— Task goal —
Give the listing again character for character, but drop the images.

(Records contained in a dataset)
+===+

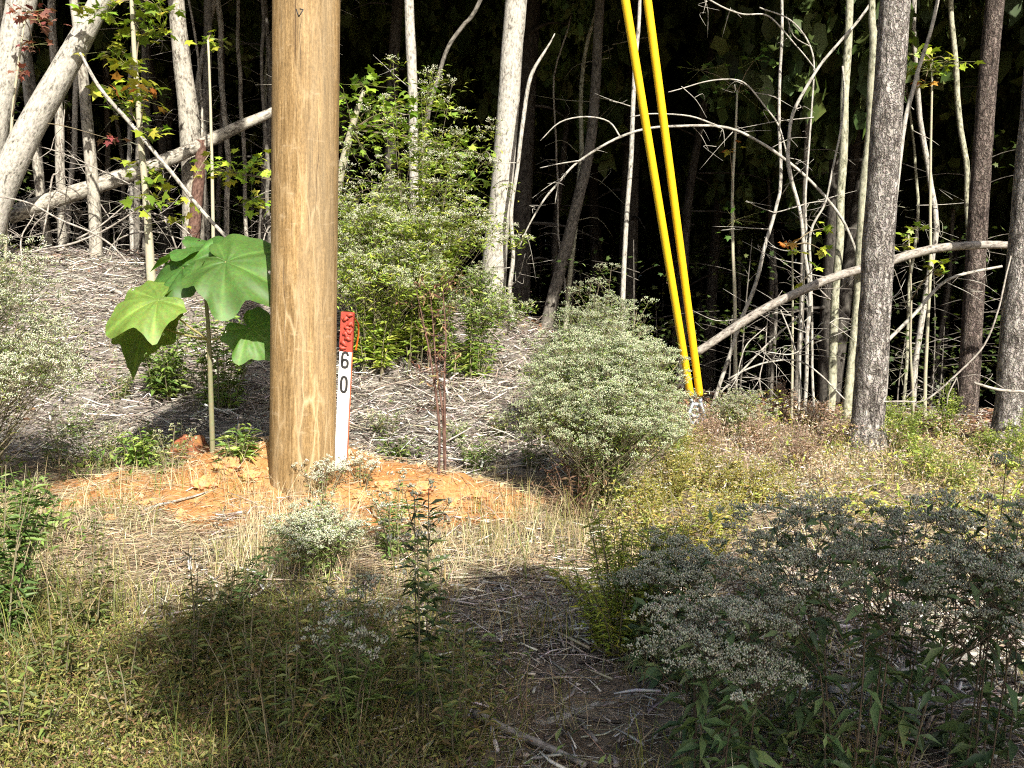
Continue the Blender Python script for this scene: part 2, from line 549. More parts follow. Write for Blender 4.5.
def ground_mat():
    m, n, l, pb, out = nt('clearing_soil')
    g = n.new('ShaderNodeNewGeometry'); v = g.outputs['Position']
    z = attr(n, 'tint'); sp = n.new('ShaderNodeSeparateColor'); l.new(z.outputs[0], sp.inputs[0])
    a = noise(n, l, v, 3.5, 6, 0.65); b = noise(n, l, v, 38, 5, 0.7); c = noise(n, l, mapping(n, l, v, (1, 3.2, 1)), 26, 4, 0.7)
    straw = ramp(n, [(0.3, (0.11, 0.085, 0.06)), (0.5, (0.25, 0.20, 0.14)), (0.7, (0.42, 0.35, 0.25))]); l.new(c.outputs[0], straw.inputs[0])
    soil = ramp(n, [(0.35, (0.07, 0.05, 0.032)), (0.65, (0.17, 0.12, 0.075))]); l.new(b.outputs[0], soil.inputs[0])
    pr = ramp(n, [(0.4, (0, 0, 0)), (0.6, (1, 1, 1))]); l.new(a.outputs[0], pr.inputs[0])
    col = mix(n, l, pr.outputs[0], soil.outputs[0], straw.outputs[0])
    dirt = ramp(n, [(0.28, (0.26, 0.125, 0.047)), (0.5, (0.39, 0.21, 0.085)), (0.72, (0.47, 0.31, 0.155))]); l.new(b.outputs[0], dirt.inputs[0])
    d2 = ramp(n, [(0.38, (0.85, 0.68, 0.55)), (0.62, (1.05, 1.02, 1.0))]); l.new(a.outputs[0], d2.inputs[0])
    dc = mix(n, l, 0.9, dirt.outputs[0], d2.outputs[0], 'MULTIPLY')
    col = mix(n, l, sp.outputs[0], col, dc)
    lit = ramp(n, [(0.3, (0.03, 0.018, 0.012)), (0.55, (0.085, 0.045, 0.027)), (0.75, (0.16, 0.085, 0.045))]); l.new(b.outputs[0], lit.inputs[0])
    col = mix(n, l, sp.outputs[1], col, lit.outputs[0])
    deb = ramp(n, [(0.3, (0.08, 0.067, 0.056)), (0.5, (0.19, 0.165, 0.14)), (0.72, (0.36, 0.325, 0.285))]); l.new(c.outputs[0], deb.inputs[0])
    col = mix(n, l, sp.outputs[2], col, deb.outputs[0])
    l.new(col, pb.inputs['Base Color'])
    pb.inputs['Roughness'].default_value = 0.95; pb.inputs['Specular IOR Level'].default_value = 0.1
    bump(n, l, pb, b.outputs[0], 0.9, 0.025)
    return m


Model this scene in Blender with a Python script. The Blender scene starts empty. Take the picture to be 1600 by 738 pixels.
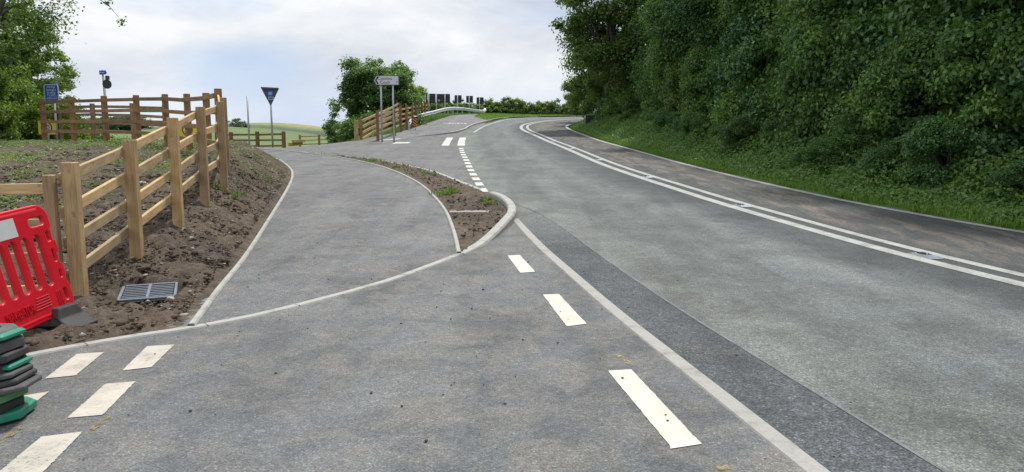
import bpy, bmesh, math, random
import numpy as np
from mathutils import Vector, Matrix
R = math.radians
scene = bpy.context.scene
col = scene.collection

# ------------------------------------------------------------------ camera
F = 1155.0                                   # focal length in photo pixels (photo 1600 x 738)
PITCH = math.atan(154 / F)
CAM_H = 1.6
cd = bpy.data.cameras.new('camera'); cam = bpy.data.objects.new('camera', cd); col.objects.link(cam)
cd.sensor_width = 36; cd.lens = F / 1600 * 36; cd.clip_start = .1; cd.clip_end = 6000
cam.location = (0, 0, CAM_H); cam.rotation_euler = (R(90) - PITCH, 0, 0)
scene.camera = cam
scene.render.resolution_x = 1024; scene.render.resolution_y = 472

# ------------------------------------------------------------------ light
SUN_EL, SUN_AZ = 60, 18                       # azimuth measured from +Y (ahead) towards +X (right)
EXPOSURE = 0.12
world = bpy.data.worlds.new('World'); scene.world = world; world.use_nodes = True
wn = world.node_tree.nodes; wl = world.node_tree.links; wn.clear()
def N(nodes, t, **k):
    n = nodes.new(t)
    for a, b in k.items():
        if a == 'inp':
            for i, v in b.items(): n.inputs[i].default_value = v
        else: setattr(n, a, b)
    return n
sky = N(wn, 'ShaderNodeTexSky', sky_type='NISHITA', sun_disc=False, sun_elevation=R(SUN_EL), sun_rotation=R(SUN_AZ), air_density=1.0, dust_density=1.5)
tc = N(wn, 'ShaderNodeTexCoord')
sep = N(wn, 'ShaderNodeSeparateXYZ'); wl.new(tc.outputs['Generated'], sep.inputs[0])
mp = N(wn, 'ShaderNodeMapping', inp={'Scale': (1, 1, 2.6), 'Location': (.35, .2, .12)}); wl.new(tc.outputs['Generated'], mp.inputs[0])
n1 = N(wn, 'ShaderNodeTexNoise', inp={'Scale': 3.4, 'Detail': 9, 'Roughness': .52, 'Distortion': .25}); wl.new(mp.outputs[0], n1.inputs['Vector'])
n2 = N(wn, 'ShaderNodeTexNoise', inp={'Scale': 2.9, 'Detail': 9, 'Roughness': .56, 'Distortion': .35}); 
mp2 = N(wn, 'ShaderNodeMapping', inp={'Scale': (1, 1, 2.2), 'Location': (2.35, 4.2, 1.1)}); wl.new(tc.outputs['Generated'], mp2.inputs[0]); wl.new(mp2.outputs[0], n2.inputs['Vector'])
cover = N(wn, 'ShaderNodeValToRGB'); cover.color_ramp.elements[0].position = .33; cover.color_ramp.elements[1].position = .50
cover.color_ramp.elements[0].color = (.35, .35, .35, 1)
wl.new(n1.outputs['Fac'], cover.inputs[0])
shade = N(wn, 'ShaderNodeValToRGB')
e = shade.color_ramp.elements; e[0].position = .36; e[0].color = (5.5, 5.95, 6.8, 1); e[1].position = .60; e[1].color = (8.9, 9.05, 9.2, 1)
wl.new(n2.outputs['Fac'], shade.inputs[0])
hz = N(wn, 'ShaderNodeValToRGB'); hz.color_ramp.elements[0].position = 0.0; hz.color_ramp.elements[1].position = .11
hz.color_ramp.elements[0].color = (.7, .7, .7, 1); hz.color_ramp.elements[1].color = (0, 0, 0, 1)
wl.new(sep.outputs[2], hz.inputs[0])
blue = N(wn, 'ShaderNodeMixRGB', blend_type='MIX', inp={0: .75, 2: (4.4, 6.1, 9.0, 1)}); wl.new(sky.outputs[0], blue.inputs[1])
m1 = N(wn, 'ShaderNodeMixRGB'); 
gap = N(wn, 'ShaderNodeVectorMath', operation='DISTANCE'); gm = N(wn, 'ShaderNodeMapping', inp={'Scale': (1, 1, 1.9)}); wl.new(tc.outputs['Generated'], gm.inputs[0]); wl.new(gm.outputs[0], gap.inputs[0]); gap.inputs[1].default_value = (-.325, .944, .068 * 1.9)
gw = N(wn, 'ShaderNodeMath', operation='MULTIPLY_ADD', inp={1: -.22}); wl.new(n1.outputs['Fac'], gw.inputs[0]); wl.new(gap.outputs['Value'], gw.inputs[2])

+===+

— Exercise solution —
Continue the Blender Python script for this scene: part 2, from line 549. More parts follow. Write for Blender 4.5.
def ground_mat():
    m, n, l, pb, out = nt('clearing_soil')
    g = n.new('ShaderNodeNewGeometry'); v = g.outputs['Position']
    z = attr(n, 'tint'); sp = n.new('ShaderNodeSeparateColor'); l.new(z.outputs[0], sp.inputs[0])
    a = noise(n, l, v, 3.5, 6, 0.65); b = noise(n, l, v, 38, 5, 0.7); c = noise(n, l, mapping(n, l, v, (1, 3.2, 1)), 26, 4, 0.7)
    straw = ramp(n, [(0.3, (0.11, 0.085, 0.06)), (0.5, (0.25, 0.20, 0.14)), (0.7, (0.42, 0.35, 0.25))]); l.new(c.outputs[0], straw.inputs[0])
    soil = ramp(n, [(0.35, (0.07, 0.05, 0.032)), (0.65, (0.17, 0.12, 0.075))]); l.new(b.outputs[0], soil.inputs[0])
    pr = ramp(n, [(0.4, (0, 0, 0)), (0.6, (1, 1, 1))]); l.new(a.outputs[0], pr.inputs[0])
    col = mix(n, l, pr.outputs[0], soil.outputs[0], straw.outputs[0])
    dirt = ramp(n, [(0.28, (0.26, 0.125, 0.047)), (0.5, (0.39, 0.21, 0.085)), (0.72, (0.47, 0.31, 0.155))]); l.new(b.outputs[0], dirt.inputs[0])
    d2 = ramp(n, [(0.38, (0.85, 0.68, 0.55)), (0.62, (1.05, 1.02, 1.0))]); l.new(a.outputs[0], d2.inputs[0])
    dc = mix(n, l, 0.9, dirt.outputs[0], d2.outputs[0], 'MULTIPLY')
    col = mix(n, l, sp.outputs[0], col, dc)
    lit = ramp(n, [(0.3, (0.03, 0.018, 0.012)), (0.55, (0.085, 0.045, 0.027)), (0.75, (0.16, 0.085, 0.045))]); l.new(b.outputs[0], lit.inputs[0])
    col = mix(n, l, sp.outputs[1], col, lit.outputs[0])
    deb = ramp(n, [(0.3, (0.08, 0.067, 0.056)), (0.5, (0.19, 0.165, 0.14)), (0.72, (0.36, 0.325, 0.285))]); l.new(c.outputs[0], deb.inputs[0])
    col = mix(n, l, sp.outputs[2], col, deb.outputs[0])
    l.new(col, pb.inputs['Base Color'])
    pb.inputs['Roughness'].default_value = 0.95; pb.inputs['Specular IOR Level'].default_value = 0.1
    bump(n, l, pb, b.outputs[0], 0.9, 0.025)
    return m


Model this scene in Blender with a Python script. The Blender scene starts empty. Take the picture to be 1600 by 738 pixels.
import bpy, bmesh, math, random
import numpy as np
from mathutils import Vector, Matrix
R = math.radians
scene = bpy.context.scene
col = scene.collection

# ------------------------------------------------------------------ camera
F = 1155.0                                   # focal length in photo pixels (photo 1600 x 738)
PITCH = math.atan(154 / F)
CAM_H = 1.6
cd = bpy.data.cameras.new('camera'); cam = bpy.data.objects.new('camera', cd); col.objects.link(cam)
cd.sensor_width = 36; cd.lens = F / 1600 * 36; cd.clip_start = .1; cd.clip_end = 6000
cam.location = (0, 0, CAM_H); cam.rotation_euler = (R(90) - PITCH, 0, 0)
scene.camera = cam
scene.render.resolution_x = 1024; scene.render.resolution_y = 472

# ------------------------------------------------------------------ light
SUN_EL, SUN_AZ = 60, 18                       # azimuth measured from +Y (ahead) towards +X (right)
EXPOSURE = 0.12
world = bpy.data.worlds.new('World'); scene.world = world; world.use_nodes = True
wn = world.node_tree.nodes; wl = world.node_tree.links; wn.clear()
def N(nodes, t, **k):
    n = nodes.new(t)
    for a, b in k.items():
        if a == 'inp':
            for i, v in b.items(): n.inputs[i].default_value = v
        else: setattr(n, a, b)
    return n
sky = N(wn, 'ShaderNodeTexSky', sky_type='NISHITA', sun_disc=False, sun_elevation=R(SUN_EL), sun_rotation=R(SUN_AZ), air_density=1.0, dust_density=1.5)
tc = N(wn, 'ShaderNodeTexCoord')
sep = N(wn, 'ShaderNodeSeparateXYZ'); wl.new(tc.outputs['Generated'], sep.inputs[0])
mp = N(wn, 'ShaderNodeMapping', inp={'Scale': (1, 1, 2.6), 'Location': (.35, .2, .12)}); wl.new(tc.outputs['Generated'], mp.inputs[0])
n1 = N(wn, 'ShaderNodeTexNoise', inp={'Scale': 3.4, 'Detail': 9, 'Roughness': .52, 'Distortion': .25}); wl.new(mp.outputs[0], n1.inputs['Vector'])
n2 = N(wn, 'ShaderNodeTexNoise', inp={'Scale': 2.9, 'Detail': 9, 'Roughness': .56, 'Distortion': .35}); 
mp2 = N(wn, 'ShaderNodeMapping', inp={'Scale': (1, 1, 2.2), 'Location': (2.35, 4.2, 1.1)}); wl.new(tc.outputs['Generated'], mp2.inputs[0]); wl.new(mp2.outputs[0], n2.inputs['Vector'])
cover = N(wn, 'ShaderNodeValToRGB'); cover.color_ramp.elements[0].position = .33; cover.color_ramp.elements[1].position = .50
cover.color_ramp.elements[0].color = (.35, .35, .35, 1)
wl.new(n1.outputs['Fac'], cover.inputs[0])
shade = N(wn, 'ShaderNodeValToRGB')
e = shade.color_ramp.elements; e[0].position = .36; e[0].color = (5.5, 5.95, 6.8, 1); e[1].position = .60; e[1].color = (8.9, 9.05, 9.2, 1)
wl.new(n2.outputs['Fac'], shade.inputs[0])
hz = N(wn, 'ShaderNodeValToRGB'); hz.color_ramp.elements[0].position = 0.0; hz.color_ramp.elements[1].position = .11
hz.color_ramp.elements[0].color = (.7, .7, .7, 1); hz.color_ramp.elements[1].color = (0, 0, 0, 1)
wl.new(sep.outputs[2], hz.inputs[0])
blue = N(wn, 'ShaderNodeMixRGB', blend_type='MIX', inp={0: .75, 2: (4.4, 6.1, 9.0, 1)}); wl.new(sky.outputs[0], blue.inputs[1])
m1 = N(wn, 'ShaderNodeMixRGB'); 
gap = N(wn, 'ShaderNodeVectorMath', operation='DISTANCE'); gm = N(wn, 'ShaderNodeMapping', inp={'Scale': (1, 1, 1.9)}); wl.new(tc.outputs['Generated'], gm.inputs[0]); wl.new(gm.outputs[0], gap.inputs[0]); gap.inputs[1].default_value = (-.325, .944, .068 * 1.9)
gw = N(wn, 'ShaderNodeMath', operation='MULTIPLY_ADD', inp={1: -.22}); wl.new(n1.outputs['Fac'], gw.inputs[0]); wl.new(gap.outputs['Value'], gw.inputs[2])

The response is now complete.